Between Thought and Expression Lies a Lifetime
I have always loved that line. It might be because I have always felt a difficulty to express myself. I used to joke that I thought at about a 40 words per minute pace and unfortunately, it would be the wrong word or thought that would come out. Of course the reality of the song is that that it would be dealing with the taboo thoughts on sex, as Reed eloquently puts it. Maybe, the line above has more to do with never being satisfied as in the second stanza, “Some kinda love, the possibilities are endless”.
But this is what is so great about that line is that I have been listening to it for the last 22 years and I am still trying to grasp it. To me, this is when the poet wins, when the poet writes the perfect line and it ends up being written on the margins on school papers or stolen by yours truly probably in the hundreds of times.
I had not had a chance to appropriately file my thoughts on the passing of Lou Reed, the Godfather of Punk. Reed happened to be the first rock star that I had met, way back in my freshman year of college when I saw him at a book signing in Chicago. I still remember wearing a Chicago Bears sweatshirt and a winter coat and remember walking up to him while he was wearing green tinted hexagon metal-rimmed sunglasses.
While his music had piqued my interest when I was noticing R.E.M. and their covers of “There She Goes Again”, “Pale Blue Eyes” and “Femme Fatale”, it was not until the summer of my graduation after high school that I began to delve into the actual Velvet Underground discography.
I started with the Best Of and I still remember the haunting moments of listening to “Heroin” late at night and I will tell ya, things were never quite the same after that moment.
I remember getting a care package sometime in the fall with some newspaper cutouts from my mother regarding Lou Reed during my first quarter at DePaul, and I am not sure she would have sent those cutouts had she ever listened to the song herself. The decision had been an easy one and even with only a couple months, it was fairly obvious that Reed and the Velvets had made an early impression on me.

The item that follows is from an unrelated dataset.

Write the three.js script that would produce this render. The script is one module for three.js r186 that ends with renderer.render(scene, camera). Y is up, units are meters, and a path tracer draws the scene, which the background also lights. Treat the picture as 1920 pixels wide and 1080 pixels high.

Understand there was a certain vulgarity that existed with the Velvet Underground, and today we might take it as commonplace but in the mid-60s rock and roll was still at it’s infancy when many considered rock and roll vulgar already. The Velvets took it one step further, writing about trannies, drugs, prostitutes, deviant sex acts.
It was always about pushing that boundary just a little bit farther; it was about not being afraid.
I am not a classic writer. There are mistakes strewn all across this page. I used to write much more than I do today but I came to the realization that I need to continually write my thoughts down for public eyes whether it’s 5 or 5000 and I have to say that I have a bit of gratitude to Lou for helping me get there.